↓
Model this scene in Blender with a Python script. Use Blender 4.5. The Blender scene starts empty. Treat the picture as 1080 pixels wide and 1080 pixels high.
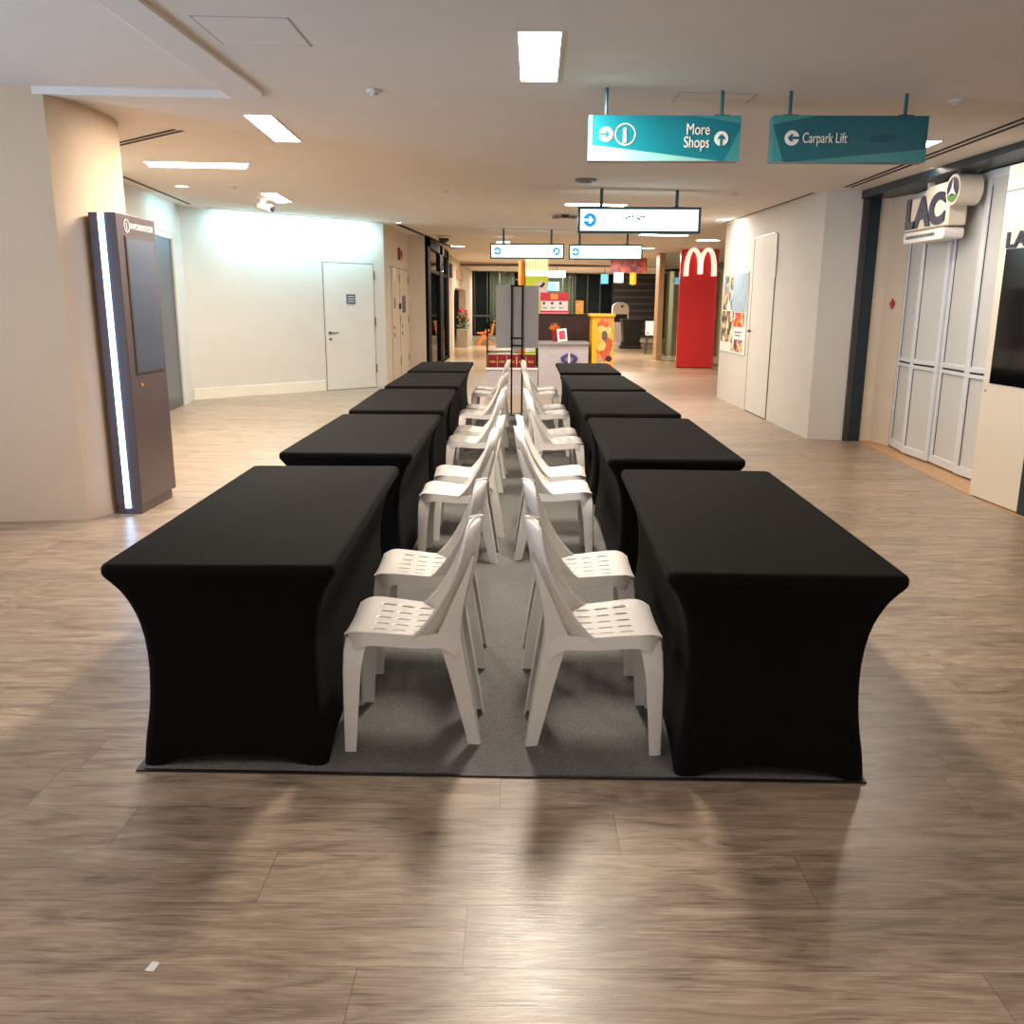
import bpy, bmesh, math, random
from mathutils import Vector, Matrix
random.seed(7)
PI = math.pi
SC = bpy.context.scene
COL = SC.collection

# ---------------------------------------------------------------- camera, world, lights, exposure
def lin(c):
    return tuple((v / 255 / 12.92) if v / 255 <= .04045 else ((v / 255 + .055) / 1.055) ** 2.4 for v in c)

CAM_H, PITCH, YAW, ROLL, FPX = 1.57774, .231030, -.006021, .005462, 933.0
cd = bpy.data.cameras.new('camera')
cam = bpy.data.objects.new('camera', cd)
COL.objects.link(cam)
SC.camera = cam
cd.sensor_fit = 'HORIZONTAL'
cd.sensor_width = 36
cd.lens = FPX / 1080 * 36
cd.clip_end = 200
_f = Vector((math.sin(YAW) * math.cos(PITCH), math.cos(YAW) * math.cos(PITCH), -math.sin(PITCH)))
_r = Vector((math.cos(YAW), -math.sin(YAW), 0))
_u = _r.cross(_f)
_r2 = _r * math.cos(ROLL) + _u * math.sin(ROLL)
_u2 = _u * math.cos(ROLL) - _r * math.sin(ROLL)
M = Matrix.Identity(4)
for i in range(3):
    M[i][0], M[i][1], M[i][2] = _r2[i], _u2[i], -_f[i]
M[2][3] = CAM_H
cam.matrix_world = M

w = bpy.data.worlds.new('mall_ambience')
SC.world = w
w.use_nodes = True
w.node_tree.nodes['Background'].inputs[0].default_value = (1.0, .965, .945, 1)
w.node_tree.nodes['Background'].inputs[1].default_value = .74

SC.view_settings.view_transform = 'Standard'
SC.view_settings.look = 'None'
SC.view_settings.gamma = 1
SC.view_settings.use_curve_mapping = False
SC.view_settings.exposure = .70

WARM = (1, .89, .76)
WHITE = (1, .95, .88)
CYAN = (.46, .88, 1)

def area(name, loc, size, power, color=WHITE, aim=None, spread=None):
    l = bpy.data.lights.new(name, 'AREA')
    l.shape = 'RECTANGLE'
    l.size, l.size_y = size
    l.energy = power
    l.color = color
    if spread:
        l.spread = math.radians(spread)
    o = bpy.data.objects.new(name, l)
    COL.objects.link(o)
    o.location = loc
    if aim is not None:
        d = Vector(aim) - Vector(loc)
        o.rotation_euler = d.to_track_quat('-Z', 'Y').to_euler()
    return o

def cz(x, y):
    return 2.797 - .018 * x + .011 * min(y, 30)

# panel lamps of the hall that stand behind or beside the camera
for lx, ly in ((-.9, 1.2), (1.6, .6), (-2.6, 2.6), (3.0, 3.2)):
    area('ceiling_panel_light', (lx, ly, cz(lx, ly) - .03), (.25, 1.1), 8, WARM)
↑
WHAT THE TASK REQUIRES =>
Print, exactly as written, the lines above from the first one to the one containing "COL = SC.collection". Leave out pictures.

SOLVED PROBLEM =>
Model this scene in Blender with a Python script. Use Blender 4.5. The Blender scene starts empty. Treat the picture as 1080 pixels wide and 1080 pixels high.
import bpy, bmesh, math, random
from mathutils import Vector, Matrix
random.seed(7)
PI = math.pi
SC = bpy.context.scene
COL = SC.collection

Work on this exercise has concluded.